Friday, December 18, 2009

Avatar Film Review

Oh boy, those Fox News right-wingers' heads are going to explode when they see sister 20th Century Fox's movie Avatar. Director and writer James Cameron has created a science fiction film that is an allegory to our destruction of the rain forests and the white man's treatment of Native Americans in the nineteenth century. If you think conservative objections to Wall-E (2008) as liberal propaganda were crazy, what are they going to think about Avatar's in your face environmentalism? If Glenn Beck wasn't on Fox News, he'd probably do a whole show on Avatar's green views as more liberal socialism. Then he'd connect it all to Obama.

James Cameron's film is set in the future, at a moon called Pandora, which orbits a gas giant light years away from Earth. A corporation has found an energy source on the moon. The company has employed scientists and marines for security to mine the planet. Unfortunately, humans cannot breathe the atmosphere. There are sentient, intelligent life forms. The moon is inhabited by a catlike humanoid race called the Na'vi. The Na'vi are ten feet tall,blue with elf like ears and tails. They have long hair which ends in a ponytail.
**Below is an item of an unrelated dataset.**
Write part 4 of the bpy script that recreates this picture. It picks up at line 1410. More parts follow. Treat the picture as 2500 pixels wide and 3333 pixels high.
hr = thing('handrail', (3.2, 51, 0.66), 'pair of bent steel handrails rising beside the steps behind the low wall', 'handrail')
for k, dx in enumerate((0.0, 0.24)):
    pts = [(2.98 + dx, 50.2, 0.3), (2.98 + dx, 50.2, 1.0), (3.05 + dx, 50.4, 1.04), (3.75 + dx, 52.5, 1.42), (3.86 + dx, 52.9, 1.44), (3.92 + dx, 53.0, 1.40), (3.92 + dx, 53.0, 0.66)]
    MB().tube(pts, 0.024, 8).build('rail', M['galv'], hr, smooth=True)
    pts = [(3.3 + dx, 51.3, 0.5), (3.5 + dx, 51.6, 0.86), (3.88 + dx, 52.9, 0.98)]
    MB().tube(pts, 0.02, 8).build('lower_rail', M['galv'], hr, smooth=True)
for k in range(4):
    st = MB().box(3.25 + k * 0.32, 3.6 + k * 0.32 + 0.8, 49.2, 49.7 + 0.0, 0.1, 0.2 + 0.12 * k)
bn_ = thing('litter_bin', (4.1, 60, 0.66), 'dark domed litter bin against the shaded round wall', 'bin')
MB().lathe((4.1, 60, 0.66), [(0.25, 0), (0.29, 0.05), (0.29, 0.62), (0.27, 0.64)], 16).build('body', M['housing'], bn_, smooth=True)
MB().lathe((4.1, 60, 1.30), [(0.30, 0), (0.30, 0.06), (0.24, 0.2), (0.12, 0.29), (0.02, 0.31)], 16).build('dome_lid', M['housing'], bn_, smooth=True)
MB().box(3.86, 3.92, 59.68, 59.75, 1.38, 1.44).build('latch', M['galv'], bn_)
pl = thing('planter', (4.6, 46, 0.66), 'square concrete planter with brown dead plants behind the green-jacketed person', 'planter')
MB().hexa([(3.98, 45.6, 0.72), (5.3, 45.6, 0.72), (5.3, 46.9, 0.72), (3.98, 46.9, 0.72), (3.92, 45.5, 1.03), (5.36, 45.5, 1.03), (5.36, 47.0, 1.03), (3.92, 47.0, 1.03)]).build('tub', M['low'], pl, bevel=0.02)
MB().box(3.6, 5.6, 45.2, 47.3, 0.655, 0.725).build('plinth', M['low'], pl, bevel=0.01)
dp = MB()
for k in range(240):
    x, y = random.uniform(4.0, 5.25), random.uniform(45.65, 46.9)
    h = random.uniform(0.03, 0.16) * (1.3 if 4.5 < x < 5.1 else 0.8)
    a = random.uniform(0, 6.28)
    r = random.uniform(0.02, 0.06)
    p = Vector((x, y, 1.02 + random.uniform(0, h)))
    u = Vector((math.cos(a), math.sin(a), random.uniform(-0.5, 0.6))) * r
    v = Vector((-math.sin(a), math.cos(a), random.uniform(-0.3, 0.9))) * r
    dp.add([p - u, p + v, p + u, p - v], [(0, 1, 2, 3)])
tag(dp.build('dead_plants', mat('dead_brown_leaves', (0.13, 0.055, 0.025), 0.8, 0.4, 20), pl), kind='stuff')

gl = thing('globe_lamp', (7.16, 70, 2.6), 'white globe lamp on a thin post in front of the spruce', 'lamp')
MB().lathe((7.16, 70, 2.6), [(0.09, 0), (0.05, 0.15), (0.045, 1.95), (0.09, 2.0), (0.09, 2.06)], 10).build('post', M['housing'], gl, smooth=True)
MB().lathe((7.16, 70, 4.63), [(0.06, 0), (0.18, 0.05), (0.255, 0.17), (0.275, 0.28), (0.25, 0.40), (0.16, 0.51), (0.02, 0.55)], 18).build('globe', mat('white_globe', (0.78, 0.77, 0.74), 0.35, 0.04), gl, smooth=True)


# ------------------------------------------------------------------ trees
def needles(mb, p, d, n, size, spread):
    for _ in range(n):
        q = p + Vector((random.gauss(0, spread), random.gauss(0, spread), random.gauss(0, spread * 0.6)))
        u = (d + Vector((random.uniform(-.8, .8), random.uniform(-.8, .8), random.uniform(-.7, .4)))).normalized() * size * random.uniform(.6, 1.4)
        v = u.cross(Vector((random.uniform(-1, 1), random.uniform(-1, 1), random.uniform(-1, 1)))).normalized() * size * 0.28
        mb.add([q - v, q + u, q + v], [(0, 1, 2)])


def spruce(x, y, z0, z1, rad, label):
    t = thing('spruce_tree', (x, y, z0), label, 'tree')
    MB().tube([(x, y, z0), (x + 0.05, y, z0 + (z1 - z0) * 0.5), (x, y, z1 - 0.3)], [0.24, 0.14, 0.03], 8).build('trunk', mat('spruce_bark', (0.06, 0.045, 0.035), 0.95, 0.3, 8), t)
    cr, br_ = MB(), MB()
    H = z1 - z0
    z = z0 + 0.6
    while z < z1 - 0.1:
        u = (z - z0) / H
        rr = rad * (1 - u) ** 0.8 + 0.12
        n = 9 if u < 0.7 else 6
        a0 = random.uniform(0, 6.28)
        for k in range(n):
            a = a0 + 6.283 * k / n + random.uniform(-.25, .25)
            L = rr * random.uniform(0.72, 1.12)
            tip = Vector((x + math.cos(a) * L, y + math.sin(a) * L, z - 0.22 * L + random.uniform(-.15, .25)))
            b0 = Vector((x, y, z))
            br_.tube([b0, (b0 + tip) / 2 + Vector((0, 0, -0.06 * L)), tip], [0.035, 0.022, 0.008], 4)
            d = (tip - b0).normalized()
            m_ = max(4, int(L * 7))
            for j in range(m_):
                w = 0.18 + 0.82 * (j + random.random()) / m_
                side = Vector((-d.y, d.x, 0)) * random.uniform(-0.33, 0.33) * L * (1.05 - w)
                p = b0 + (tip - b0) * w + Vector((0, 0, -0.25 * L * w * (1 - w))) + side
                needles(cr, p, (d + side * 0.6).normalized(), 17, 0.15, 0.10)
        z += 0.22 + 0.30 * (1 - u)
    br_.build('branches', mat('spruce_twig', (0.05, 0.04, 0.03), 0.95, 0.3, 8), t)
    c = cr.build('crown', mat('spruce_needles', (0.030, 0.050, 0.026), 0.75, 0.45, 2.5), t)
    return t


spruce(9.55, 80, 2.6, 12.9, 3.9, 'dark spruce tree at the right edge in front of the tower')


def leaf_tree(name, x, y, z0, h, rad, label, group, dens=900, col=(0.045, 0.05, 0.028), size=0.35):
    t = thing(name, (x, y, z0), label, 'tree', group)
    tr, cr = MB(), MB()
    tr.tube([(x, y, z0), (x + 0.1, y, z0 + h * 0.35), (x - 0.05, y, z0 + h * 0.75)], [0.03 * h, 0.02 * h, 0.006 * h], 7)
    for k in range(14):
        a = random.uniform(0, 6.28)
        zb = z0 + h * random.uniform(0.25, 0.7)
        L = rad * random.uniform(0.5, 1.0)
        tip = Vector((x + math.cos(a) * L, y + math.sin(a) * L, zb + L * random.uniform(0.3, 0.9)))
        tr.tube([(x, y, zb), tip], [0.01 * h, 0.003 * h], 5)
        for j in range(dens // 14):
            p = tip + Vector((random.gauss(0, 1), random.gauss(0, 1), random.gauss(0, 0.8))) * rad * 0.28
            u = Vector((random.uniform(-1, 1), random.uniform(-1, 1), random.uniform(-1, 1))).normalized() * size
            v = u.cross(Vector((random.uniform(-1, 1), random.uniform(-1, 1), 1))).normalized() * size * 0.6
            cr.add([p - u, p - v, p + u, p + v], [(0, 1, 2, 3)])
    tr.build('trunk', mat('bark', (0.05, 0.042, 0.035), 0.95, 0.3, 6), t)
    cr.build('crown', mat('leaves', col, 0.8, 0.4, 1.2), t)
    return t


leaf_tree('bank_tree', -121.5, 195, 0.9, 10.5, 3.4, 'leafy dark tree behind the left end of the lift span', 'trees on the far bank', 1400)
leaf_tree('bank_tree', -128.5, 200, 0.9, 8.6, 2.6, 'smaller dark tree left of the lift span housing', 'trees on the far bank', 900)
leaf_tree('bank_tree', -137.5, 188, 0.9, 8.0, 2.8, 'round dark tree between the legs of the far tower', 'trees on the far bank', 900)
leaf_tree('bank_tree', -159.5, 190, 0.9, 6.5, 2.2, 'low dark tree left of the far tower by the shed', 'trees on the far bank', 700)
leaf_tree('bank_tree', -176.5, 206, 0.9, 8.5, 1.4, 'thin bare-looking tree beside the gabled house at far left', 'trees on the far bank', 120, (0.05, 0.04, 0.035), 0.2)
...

The ends of that tail allow them to interface with the living creatures of Pandora.

Initially, the humans interaction with the Na'vi is peaceful. But it becomes more strident as the corporation moves ahead with more mining operations. A plan to negotiate with the Na'vi is hatched with scientist Grace Augustine (Sigourney Weaver) leading a program to mate human consciousness with a human-Na'vi cloned body, a physical avatar that looks like a Na'vi. Grace has already had contact with the Na'vi as an avatar, learning their language and teaching their children.

When one of the humans tasked to "drive" an avatar dies, the corporation asks his twin brother Jake Sully (Sam Worthington) to take his place. Jake is also ideal as he is a marine though one who is paralyzed from the waist. See, now marine Colonel Miles Quaritch (Stephen Lang) can order Jake to spy on the Na'vi while also working with Grace to seek peaceful cooperation with them. Jake's first foray in his avatar delights him since he can now run. But Quaritch offers Jake the real thing. He tells Jake if he spys on the Na'vi, he will get the operation to restore his legs since he can't afford the operation. Jake must be on the Republican health care plan. But I digress.

During a scouting mission, Jake in his avatar is separated from his group. He is forced to live in the jungle while waiting for rescue. It is here that he is saved by Neytiri (Zoe Saldana) from a pack of dog like predators. Jake is taken to her tribe, the Omayticaya. They decide to educate him in the their ways. Jake is now living a dual life. When awake as a Na'vi, he experiences their world, the beautiful but strange life forms, and their ancient culture which emphasizes respect for all life. When he sleeps, he re-enters the grey and artificial world of humanity.

Okay, here is where Sarah Palin would want to get her shotgun and blow a hole in the film. The Omayticaya live in a giant tree. They are one with nature. They hunt with bows and arrows. Yes, they are tree huggers. Unfortunately, for them their tree is also on top of a very large deposit of the energy source that the humans want to mine. It becomes imperative for the corporation to move the Na'vi from the tree. If they don't move, the company will call in the Marines to force them out. Jake becomes conflicted when he starts to fall in love with Neytiri. With the impending battle coming, Jake must choose sides.

This should sound all too familiar. I can name four films that echo the same plot. Dances With Wolves (1990) Avatar even stars Wes Studi from that movie. The Emerald Forest (1985) FernGully (1992) Even Star Trek: Insurrection (1998) has ideas shared with Avatar. That's one of the problems with this movie. You know what is going to happen once Jake meets Neytiri. You'll be able to guess which side Jake is going to support. While this movie boasts its 3d technology, some of its characters lack depth. The bad guys like Quaritch have no motivation except that they are bad.

What about the effects? The CGI visuals are astounding. Pandora is a a strange new world with exotic life forms. The Na'vi are well depicted too. Though, it's difficult to animate humanoid life forms without some stiffness. Cameron would have done better if he used a mixture of human and CGI actors to portray them instead of relying primarily on computer animation. The flying sequences, and I mean the flying sequences with the giant dragon creatures are just gorgeous. But here's the twelve dollar question. Do you have to see this film in 3D? The answer is no. There's a cliche in 3D movies where the director will have a spear coming right at you, causing you to duck. Cheesy, but effective. Cameron avoids those money shots. While you get some depth, it's not worth the extra bucks to experience it. There's no moment where you feel part of the movie. Maybe, it will take 24th century technology like Star Trek: The Next Generation's holodecks to fully get you immersed in the story. But for right now, filmmakers should stick to two dimensions.

Avatar is a heartfelt, message driven science fiction film. Its weaknesses shouldn't keep you from seeing it. The grade is B.